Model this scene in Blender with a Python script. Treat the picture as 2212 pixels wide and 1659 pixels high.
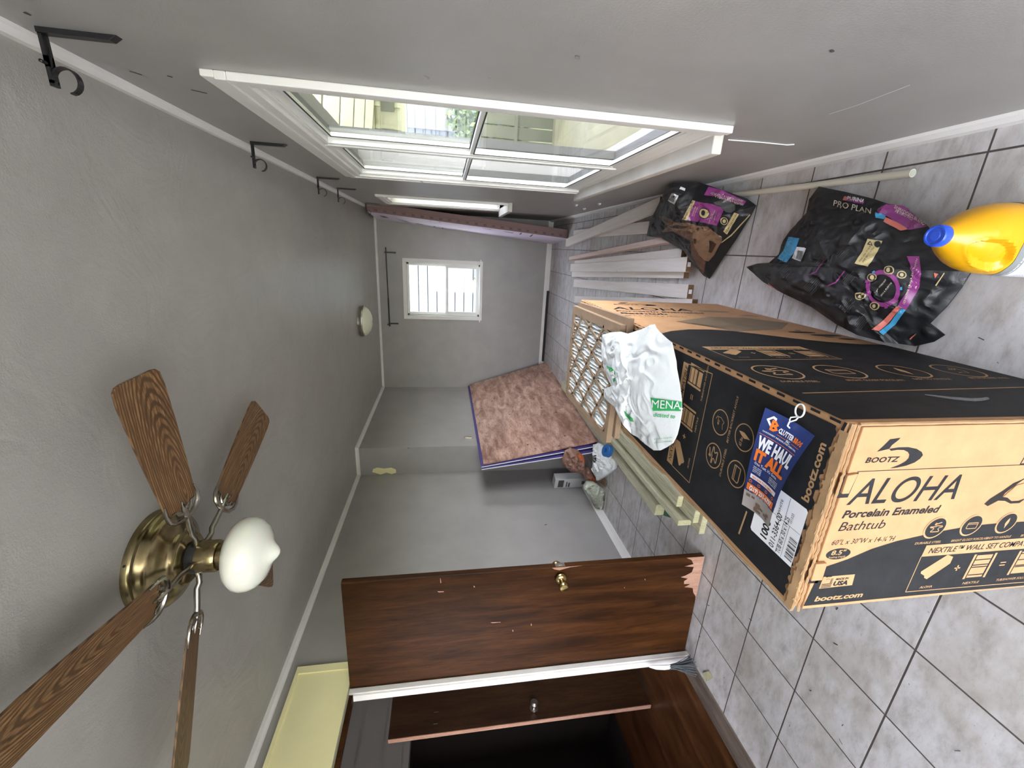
import bpy, bmesh, math, random
from mathutils import Vector, Matrix, noise
from mathutils.bvhtree import BVHTree
random.seed(7)
for _o in list(bpy.data.objects): bpy.data.objects.remove(_o)
FT = 0.3048            # every length below is in feet and scaled to metres on building
C = bpy.context.scene.collection
scene = bpy.context.scene

# ------------------------------------------------------------------ camera
F_PX = 895.9
CAM = Vector((3.92, -2.649, 5.027))
def cam_axes(yaw=-0.3188, pitch=-0.1599, roll=-0.0016):
    cy, sy, cp, sp = math.cos(yaw), math.sin(yaw), math.cos(pitch), math.sin(pitch)
    F = Vector((sy*cp, cy*cp, sp)); R0 = Vector((cy, -sy, 0)); U0 = R0.cross(F)
    R = R0*math.cos(roll) + U0*math.sin(roll); U = -R0*math.sin(roll) + U0*math.cos(roll)
    return -U, -R, F   # directions of picture-right, picture-down, forward (the camera is held on its side)
PR, PD, PF = cam_axes()
cd = bpy.data.cameras.new('camera'); cam = bpy.data.objects.new('camera', cd); C.objects.link(cam)
cd.sensor_fit = 'HORIZONTAL'; cd.sensor_width = 36.0; cd.lens = F_PX/2212*36.0; cd.clip_start = 0.02; cd.clip_end = 300
m = Matrix((PR, -PD, -PF)).transposed().to_4x4(); m.translation = CAM*FT
cam.matrix_world = m
scene.camera = cam
def ray(px, py): return (PR*((px-1106)/F_PX) + PD*((py-829.5)/F_PX) + PF)
def at(px, py, ax, v):          # the point of the plane axis=v seen at that place of the photograph
    d = ray(px, py); return CAM + d*((v-CAM[ax])/d[ax])

# ------------------------------------------------------------------ world, sun, exposure
w = bpy.data.worlds.new('sky'); scene.world = w; w.use_nodes = True
nt = w.node_tree; nt.nodes.clear()
tc = nt.nodes.new('ShaderNodeTexCoord'); sx = nt.nodes.new('ShaderNodeSeparateXYZ'); rp = nt.nodes.new('ShaderNodeValToRGB')
mr = nt.nodes.new('ShaderNodeMapRange'); bg = nt.nodes.new('ShaderNodeBackground'); wo = nt.nodes.new('ShaderNodeOutputWorld')
nt.links.new(tc.outputs['Generated'], sx.inputs[0]); nt.links.new(sx.outputs['Z'], mr.inputs['Value'])
mr.inputs['From Min'].default_value = -1; mr.inputs['From Max'].default_value = 1
nt.links.new(mr.outputs[0], rp.inputs[0]); nt.links.new(rp.outputs[0], bg.inputs[0]); nt.links.new(bg.outputs[0], wo.inputs[0])
e = rp.color_ramp.elements
e[0].position = 0.0; e[0].color = (0.50, 0.48, 0.42, 1)
e[1].position = 1.0; e[1].color = (0.74, 0.78, 1.0, 1)
x_ = e.new(0.47); x_.color = (0.62, 0.61, 0.52, 1)
x_ = e.new(0.53); x_.color = (0.95, 0.92, 1.0, 1)
bg.inputs['Strength'].default_value = 11.2
sd = bpy.data.lights.new('sun', 'SUN'); sd.energy = 6.0; sd.angle = 0.01; sd.color = (1, .93, .80)
so = bpy.data.objects.new('sun', sd); C.objects.link(so)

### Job
Reproduce every line exactly and omit all pictures.

### Exercise output
Model this scene in Blender with a Python script. Treat the picture as 2212 pixels wide and 1659 pixels high.
import bpy, bmesh, math, random
from mathutils import Vector, Matrix, noise
from mathutils.bvhtree import BVHTree
random.seed(7)
for _o in list(bpy.data.objects): bpy.data.objects.remove(_o)
FT = 0.3048            # every length below is in feet and scaled to metres on building
C = bpy.context.scene.collection
scene = bpy.context.scene

# ------------------------------------------------------------------ camera
F_PX = 895.9
CAM = Vector((3.92, -2.649, 5.027))
def cam_axes(yaw=-0.3188, pitch=-0.1599, roll=-0.0016):
    cy, sy, cp, sp = math.cos(yaw), math.sin(yaw), math.cos(pitch), math.sin(pitch)
    F = Vector((sy*cp, cy*cp, sp)); R0 = Vector((cy, -sy, 0)); U0 = R0.cross(F)
    R = R0*math.cos(roll) + U0*math.sin(roll); U = -R0*math.sin(roll) + U0*math.cos(roll)
    return -U, -R, F   # directions of picture-right, picture-down, forward (the camera is held on its side)
PR, PD, PF = cam_axes()
cd = bpy.data.cameras.new('camera'); cam = bpy.data.objects.new('camera', cd); C.objects.link(cam)
cd.sensor_fit = 'HORIZONTAL'; cd.sensor_width = 36.0; cd.lens = F_PX/2212*36.0; cd.clip_start = 0.02; cd.clip_end = 300
m = Matrix((PR, -PD, -PF)).transposed().to_4x4(); m.translation = CAM*FT
cam.matrix_world = m
scene.camera = cam
def ray(px, py): return (PR*((px-1106)/F_PX) + PD*((py-829.5)/F_PX) + PF)
def at(px, py, ax, v):          # the point of the plane axis=v seen at that place of the photograph
    d = ray(px, py); return CAM + d*((v-CAM[ax])/d[ax])

# ------------------------------------------------------------------ world, sun, exposure
w = bpy.data.worlds.new('sky'); scene.world = w; w.use_nodes = True
nt = w.node_tree; nt.nodes.clear()
tc = nt.nodes.new('ShaderNodeTexCoord'); sx = nt.nodes.new('ShaderNodeSeparateXYZ'); rp = nt.nodes.new('ShaderNodeValToRGB')
mr = nt.nodes.new('ShaderNodeMapRange'); bg = nt.nodes.new('ShaderNodeBackground'); wo = nt.nodes.new('ShaderNodeOutputWorld')
nt.links.new(tc.outputs['Generated'], sx.inputs[0]); nt.links.new(sx.outputs['Z'], mr.inputs['Value'])
mr.inputs['From Min'].default_value = -1; mr.inputs['From Max'].default_value = 1
nt.links.new(mr.outputs[0], rp.inputs[0]); nt.links.new(rp.outputs[0], bg.inputs[0]); nt.links.new(bg.outputs[0], wo.inputs[0])
e = rp.color_ramp.elements
e[0].position = 0.0; e[0].color = (0.50, 0.48, 0.42, 1)
e[1].position = 1.0; e[1].color = (0.74, 0.78, 1.0, 1)
x_ = e.new(0.47); x_.color = (0.62, 0.61, 0.52, 1)
x_ = e.new(0.53); x_.color = (0.95, 0.92, 1.0, 1)
bg.inputs['Strength'].default_value = 11.2
sd = bpy.data.lights.new('sun', 'SUN'); sd.energy = 6.0; sd.angle = 0.01; sd.color = (1, .93, .80)
so = bpy.data.objects.new('sun', sd); C.objects.link(so)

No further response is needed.